In the afternoon Lorraine and I drove to see my brother and his wife in East Chester. My brother and I decided to go out in their sea kayak even though the wind was high and waves were roaring across the bay from Big Tancook and breaking against the remains of the old wharf. After we came out from the cove, the waves hit us and the bow of the kayak sometimes crashed hard coming down off one of them and sometimes water came rushing over the bow and pooled around my sprayskirt. What struck me, happily, was how warm the water was. I hadn’t expected this, especially after the weeks of fog and cloud and rain, but my brother pointed out, which I had forgotten, that it didn’t get very cold at night during that time. The other factor, of course, was that the afternoon wind was blowing the surface water, which was warmer and lighter, into Mahone Bay and into the cove. So after we went out to the end of Graves Island, and he saw two dolphins but I didn’t, we carefully turned the kayak, rolling around on the edges of the waves, and surfed our way back to the cove. We hauled the kayak and I told him I’d like to swim. So we did, and it was almost warm, a real delight. We checked the debris brought in by the wind, mostly seaweed and kelp and jellyfish, one a beautiful grape-coloured specimen that flowed over the edges of my hand, and then carefully picked our way through the breaking waves and up the rocky beach.

Over dinner we all joked about this day being summer, and now that it was ending we were glad we had been able to enjoy it, because tomorrow we would move into fall, or into more of that indeterminate season of fog, rain showers, 100% humidity, and highs of 17 (if we were lucky). However, we were wrong, and the next day, yesterday, was in fact the second day of our summer, high hot sun in a blue blue sky. As for today, it was neither here nor there, but our fingers are crossed and our swim bag is packed because there is a small hope that the weather pattern may have finally changed and the magical season of summer may stay. If it does, we’ll be ready and waiting!

Wednesday, July 8, 2009

Places to walk by the shore


Two are pre-eminent.
They are Sailor’s Point and Chebucto Head.
Both have large granite bedrock that slopes down to the sea.
The meeting of the sea and the rock has always drawn me.
I can watch and listen for hours.
Higher up lichens grow in grey or charcoal flakes on the rough surfaces.
Near the water the rocks are bare.

Things grow wherever they can.
There are pockets of black soil
and pools of dark water.
Blue flags bloom here in wet places.
Tiny cranberry flowers remind me of wild cyclamen
first noticed on the acropolis at Olimpos,
swept back petals, the flowers both delicate and brave.
A small boggy area near the lighthouse is festooned with pitcher plants.
Harebells grow between rocks.
The alder bush held down by winter winds spreads out along the ground.
No trees grow in these barrens.
The dog rose fills a sheltered spot, gentle scent.
Blueberry, huckleberry, bayberry line the paths.

You walk on rocks
or on patches of granular gravel.
There is a horizon, a line so sharp tonight it feels unreal.
The sea is moving slowly.
It slurps and bulges and sometimes crashes.
The air is clean and clear.
One buoy sends its faint hoot,
another clangs in the gentle swell.
You walk and watch.
You breathe.
And you listen.
Sailor’s Point and Chebucto Head.

Thursday, July 2, 2009

Me and Canada Day


Today is Thursday, the day after Canada Day, the 142nd birthday of this country.
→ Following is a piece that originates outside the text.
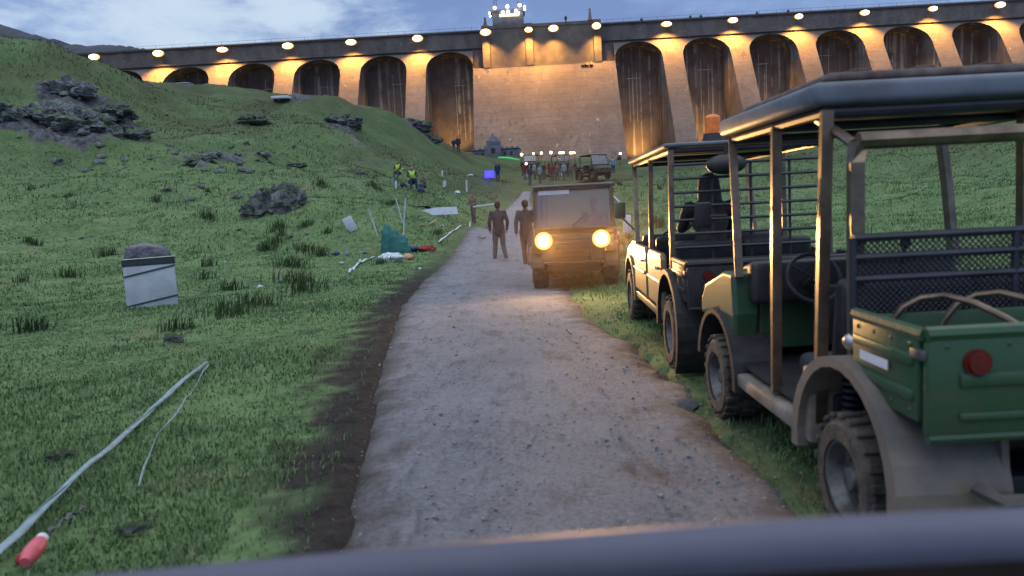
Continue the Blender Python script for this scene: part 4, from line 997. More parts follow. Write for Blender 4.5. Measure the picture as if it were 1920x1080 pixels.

On Tuesday, the day before Canada Day, our local CBC station ran a story about a man who has been a landed immigrant in Canada even longer than I have. As I remember from the news account, he landed in Canada some time in the spring of 1946, probably at the Pier 21 Immigration Shed (now an Immigration Museum), the same one I arrived in about a year later. He was the son of a Canadian serviceman and his Scottish war bride, and, like me, he always thought he was Canadian – a citizen of Canada, that is – until he applied for a passport and found he wasn’t.
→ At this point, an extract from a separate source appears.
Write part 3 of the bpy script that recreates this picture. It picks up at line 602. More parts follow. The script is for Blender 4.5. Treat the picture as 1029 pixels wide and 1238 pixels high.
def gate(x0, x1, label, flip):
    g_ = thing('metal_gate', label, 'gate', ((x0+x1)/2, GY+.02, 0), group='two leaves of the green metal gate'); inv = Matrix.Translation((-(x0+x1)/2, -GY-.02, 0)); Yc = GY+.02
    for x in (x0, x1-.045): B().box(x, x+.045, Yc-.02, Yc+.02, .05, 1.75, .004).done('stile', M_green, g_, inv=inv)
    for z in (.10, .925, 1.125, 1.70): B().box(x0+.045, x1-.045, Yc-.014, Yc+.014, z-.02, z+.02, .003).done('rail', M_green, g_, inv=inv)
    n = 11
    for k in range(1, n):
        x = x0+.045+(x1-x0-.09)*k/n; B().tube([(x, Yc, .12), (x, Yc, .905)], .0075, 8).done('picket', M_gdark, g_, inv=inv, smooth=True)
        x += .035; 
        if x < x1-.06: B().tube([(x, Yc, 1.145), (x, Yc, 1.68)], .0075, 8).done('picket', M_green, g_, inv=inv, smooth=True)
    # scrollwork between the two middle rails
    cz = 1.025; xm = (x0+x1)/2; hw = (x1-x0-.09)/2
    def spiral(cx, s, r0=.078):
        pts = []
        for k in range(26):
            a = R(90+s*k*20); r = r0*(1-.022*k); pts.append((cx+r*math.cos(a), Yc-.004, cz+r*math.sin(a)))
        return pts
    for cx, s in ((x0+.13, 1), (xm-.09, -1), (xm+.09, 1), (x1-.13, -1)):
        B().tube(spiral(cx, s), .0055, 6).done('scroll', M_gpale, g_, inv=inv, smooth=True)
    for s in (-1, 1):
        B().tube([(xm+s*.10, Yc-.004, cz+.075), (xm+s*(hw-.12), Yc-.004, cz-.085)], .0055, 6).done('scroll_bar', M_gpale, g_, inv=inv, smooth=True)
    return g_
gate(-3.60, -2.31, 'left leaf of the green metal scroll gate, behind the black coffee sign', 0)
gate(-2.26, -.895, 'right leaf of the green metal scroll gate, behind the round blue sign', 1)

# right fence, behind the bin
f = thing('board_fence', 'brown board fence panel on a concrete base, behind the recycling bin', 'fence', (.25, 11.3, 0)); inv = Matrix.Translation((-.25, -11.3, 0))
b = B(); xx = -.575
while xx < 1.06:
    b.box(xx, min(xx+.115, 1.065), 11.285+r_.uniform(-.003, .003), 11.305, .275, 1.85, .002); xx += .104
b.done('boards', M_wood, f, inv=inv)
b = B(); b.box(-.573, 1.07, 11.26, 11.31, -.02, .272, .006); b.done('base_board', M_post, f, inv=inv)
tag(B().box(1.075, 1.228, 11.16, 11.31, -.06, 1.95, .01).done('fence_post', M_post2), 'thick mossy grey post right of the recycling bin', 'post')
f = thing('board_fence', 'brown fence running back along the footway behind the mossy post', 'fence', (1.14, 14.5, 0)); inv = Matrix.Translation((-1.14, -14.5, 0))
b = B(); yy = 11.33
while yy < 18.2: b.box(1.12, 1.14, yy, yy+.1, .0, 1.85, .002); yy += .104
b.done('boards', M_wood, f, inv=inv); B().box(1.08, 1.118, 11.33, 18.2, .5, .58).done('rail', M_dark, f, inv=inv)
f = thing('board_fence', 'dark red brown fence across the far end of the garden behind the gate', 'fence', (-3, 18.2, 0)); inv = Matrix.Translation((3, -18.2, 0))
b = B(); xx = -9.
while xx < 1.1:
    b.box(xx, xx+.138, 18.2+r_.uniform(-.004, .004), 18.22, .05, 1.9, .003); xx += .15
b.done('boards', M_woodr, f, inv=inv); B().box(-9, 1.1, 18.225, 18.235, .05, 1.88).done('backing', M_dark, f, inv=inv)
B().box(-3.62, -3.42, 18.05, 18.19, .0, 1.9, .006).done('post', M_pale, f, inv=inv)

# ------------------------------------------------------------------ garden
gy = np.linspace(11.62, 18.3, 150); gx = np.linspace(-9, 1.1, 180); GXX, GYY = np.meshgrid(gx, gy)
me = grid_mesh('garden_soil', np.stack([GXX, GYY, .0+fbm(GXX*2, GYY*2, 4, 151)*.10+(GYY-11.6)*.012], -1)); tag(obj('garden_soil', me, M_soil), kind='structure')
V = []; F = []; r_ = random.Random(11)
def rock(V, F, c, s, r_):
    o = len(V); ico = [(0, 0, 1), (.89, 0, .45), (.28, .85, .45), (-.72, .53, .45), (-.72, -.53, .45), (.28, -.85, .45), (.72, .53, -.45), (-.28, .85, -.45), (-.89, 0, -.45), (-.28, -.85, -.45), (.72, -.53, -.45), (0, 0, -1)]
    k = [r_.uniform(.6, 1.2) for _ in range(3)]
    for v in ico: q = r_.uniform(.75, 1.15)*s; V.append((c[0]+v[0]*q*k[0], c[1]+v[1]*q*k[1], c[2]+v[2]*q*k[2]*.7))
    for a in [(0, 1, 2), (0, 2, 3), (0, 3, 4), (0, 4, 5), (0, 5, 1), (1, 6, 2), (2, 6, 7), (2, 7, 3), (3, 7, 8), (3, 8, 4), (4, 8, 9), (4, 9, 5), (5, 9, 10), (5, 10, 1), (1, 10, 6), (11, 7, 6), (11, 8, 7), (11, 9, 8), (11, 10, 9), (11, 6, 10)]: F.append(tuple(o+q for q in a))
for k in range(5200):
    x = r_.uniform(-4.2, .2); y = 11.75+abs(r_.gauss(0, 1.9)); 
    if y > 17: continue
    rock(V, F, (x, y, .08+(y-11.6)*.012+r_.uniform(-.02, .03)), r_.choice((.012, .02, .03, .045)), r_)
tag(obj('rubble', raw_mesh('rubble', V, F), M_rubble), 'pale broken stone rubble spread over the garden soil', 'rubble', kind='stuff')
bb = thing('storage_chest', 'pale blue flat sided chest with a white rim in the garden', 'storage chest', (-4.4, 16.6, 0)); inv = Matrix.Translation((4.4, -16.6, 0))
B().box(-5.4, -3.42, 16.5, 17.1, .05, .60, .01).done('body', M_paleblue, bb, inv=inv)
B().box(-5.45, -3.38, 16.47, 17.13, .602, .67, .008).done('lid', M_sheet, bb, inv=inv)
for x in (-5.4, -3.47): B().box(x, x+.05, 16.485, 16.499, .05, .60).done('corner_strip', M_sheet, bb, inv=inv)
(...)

I landed at Pier 21 on March 16, 1947 and my card indicates “ADMITTED NON-IMMIGRANT"; a month later my parents received a card dated April 15, 1947 that said “LANDED IMMIGRANT”, and that is the status I have had ever since. I believe that the man on the news has applied for his citizenship. By my reckoning he should have had it long ago since his dad was a Canadian, but perhaps he didn’t ever apply for it. My situation is a little different. It is my mother who was and is Canadian, as were her mother and maternal grandmother, and I couldn't inherit her citizenship because I was born before 1949 when that law changed. My father was British, though he himself became a Canadian some time after immigrating, and I travel on a British passport, since Bermuda, where I was born, no longer issues its own passports. Last October, after sixty-two years as a landed immigrant of Canada, I decided I should make my association with this country more permanent and official and I applied to become a Canadian citizen.
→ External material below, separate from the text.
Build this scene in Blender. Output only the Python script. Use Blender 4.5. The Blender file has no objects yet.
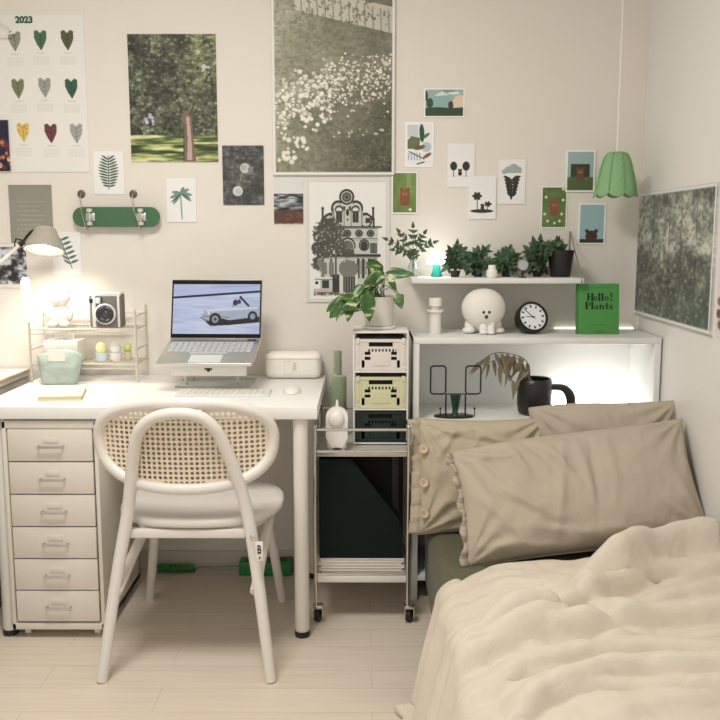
import bpy, bmesh, math, random
import numpy as np
from mathutils import Vector, Matrix, noise as mn
random.seed(7)
S = bpy.context.scene
COL = S.collection
PI = math.pi
# ------------------------------------------------------------------ camera
F = 890.0; H = 1.2445; CD = 3.21
TH = math.atan(126 / F); YA = math.atan(4 / F)
def ray(px, py):
    u = (px - 360) / F; v = -(py - 360) / F
    c, s = math.cos(TH), math.sin(TH)
    x, y, z = u, c + v * s, -s + v * c
    return x * math.cos(YA) - y * math.sin(YA), x * math.sin(YA) + y * math.cos(YA), z
def at(px, py, Y):
    r = ray(px, py); t = (Y + CD) / r[1]
    return Vector((r[0] * t, Y, H + r[2] * t))
def atz(px, py, z):
    r = ray(px, py); t = (z - H) / r[2]
    return Vector((r[0] * t, -CD + r[1] * t, z))
cd = bpy.data.cameras.new('camera'); cam = bpy.data.objects.new('camera', cd); COL.objects.link(cam)
cam.location = (0, -CD, H); cam.rotation_euler = (PI / 2 - TH, 0, YA)
cd.sensor_width = 36; cd.sensor_fit = 'HORIZONTAL'; cd.lens = F / 720 * 36
cd.clip_start = 0.05
S.camera = cam

# ------------------------------------------------------------------ colour
def lin1(c):
    c = c / 255.0
    return c / 12.92 if c <= 0.04045 else ((c + 0.055) / 1.055) ** 2.4
def lin(r, g, b): return (lin1(r), lin1(g), lin1(b))
LW = (0.98, 0.93, 0.84)        # colour of the warm room light
def alb(r, g, b, k=1.0):
    c = lin(r, g, b)
    return tuple(min(0.9, max(0.004, c[i] * k / LW[i])) for i in range(3))
MATS = {}
def mat(name, col, rough=0.5, metal=0.0, spec=0.5, var=0.03, vscale=8.0, bump=0.0, bscale=200.0, emit=None, estr=0.0, trans=0.0, coat=0.0, sub=0.0, alpha=1.0):
    if name in MATS: return MATS[name]
    m = bpy.data.materials.new(name); m.use_nodes = True
    nt = m.node_tree; b = nt.nodes['Principled BSDF']
    col = tuple(col[:3]) + (1,)
    tc = nt.nodes.new('ShaderNodeTexCoord')
    n = nt.nodes.new('ShaderNodeTexNoise'); n.inputs['Scale'].default_value = vscale; n.inputs['Detail'].default_value = 4
    nt.links.new(tc.outputs['Object'], n.inputs['Vector'])
    mx = nt.nodes.new('ShaderNodeMix'); mx.data_type = 'RGBA'
    mx.inputs['A'].default_value = tuple(c * (1 - var) for c in col[:3]) + (1,)
    mx.inputs['B'].default_value = tuple(min(1, c * (1 + var)) for c in col[:3]) + (1,)
    nt.links.new(n.outputs['Fac'], mx.inputs['Factor'])
    nt.links.new(mx.outputs['Result'], b.inputs['Base Color'])
    b.inputs['Roughness'].default_value = rough; b.inputs['Metallic'].default_value = metal
    b.inputs['Specular IOR Level'].default_value = spec
    b.inputs['Transmission Weight'].default_value = trans
    b.inputs['Coat Weight'].default_value = coat
    b.inputs['Alpha'].default_value = alpha
    if emit:
        b.inputs['Emission Color'].default_value = tuple(emit) + (1,); b.inputs['Emission Strength'].default_value = estr
    if bump:
        n2 = nt.nodes.new('ShaderNodeTexNoise'); n2.inputs['Scale'].default_value = bscale; n2.inputs['Detail'].default_value = 3
        nt.links.new(tc.outputs['Object'], n2.inputs['Vector'])
        bp = nt.nodes.new('ShaderNodeBump'); bp.inputs['Strength'].default_value = bump; bp.inputs['Distance'].default_value = 0.002
        nt.links.new(n2.outputs['Fac'], bp.inputs['Height']); nt.links.new(bp.outputs['Normal'], b.inputs['Normal'])
    MATS[name] = m
    return m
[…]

So, I am looking forward to being a real Canadian and will certainly post an account of that occasion here when it does occur (the CBC story talked about a 12 to 14 month processing period for applications, so it may not be soon!). However, I did my best to celebrate my adopted country’s birthday yesterday. I went for my first Canadian outdoor swim yesterday afternoon at Caribou Park Beach, even though the wind was pretty fierce out of the north, the air temperature was about 18 degrees, and the water felt about the same. I ate, with my Canadian wife and Canadian friends, a large and fine bowl of lobster bisque (lobsters landed at the Caribou government wharf on an inlet of Northumberland Strait) made with Canadian Carnation milk. I toasted, albeit with an Italian pinot grigio, the joys of my adopted country and thanked these fine Canadians for sharing their celebration with me. I joined them for a very Canadian driftwood bonfire on their beach and applauded the small but spectacular fireworks display. And I slept in my MEC sleeping bag, soundly and proudly Canadian.

So, Happy Canada Day – may there be many more – and maybe next July 1st I will sing O Canada, our home and native land, (you can listen here) as a legitimate citizen of this large and mostly fine young country!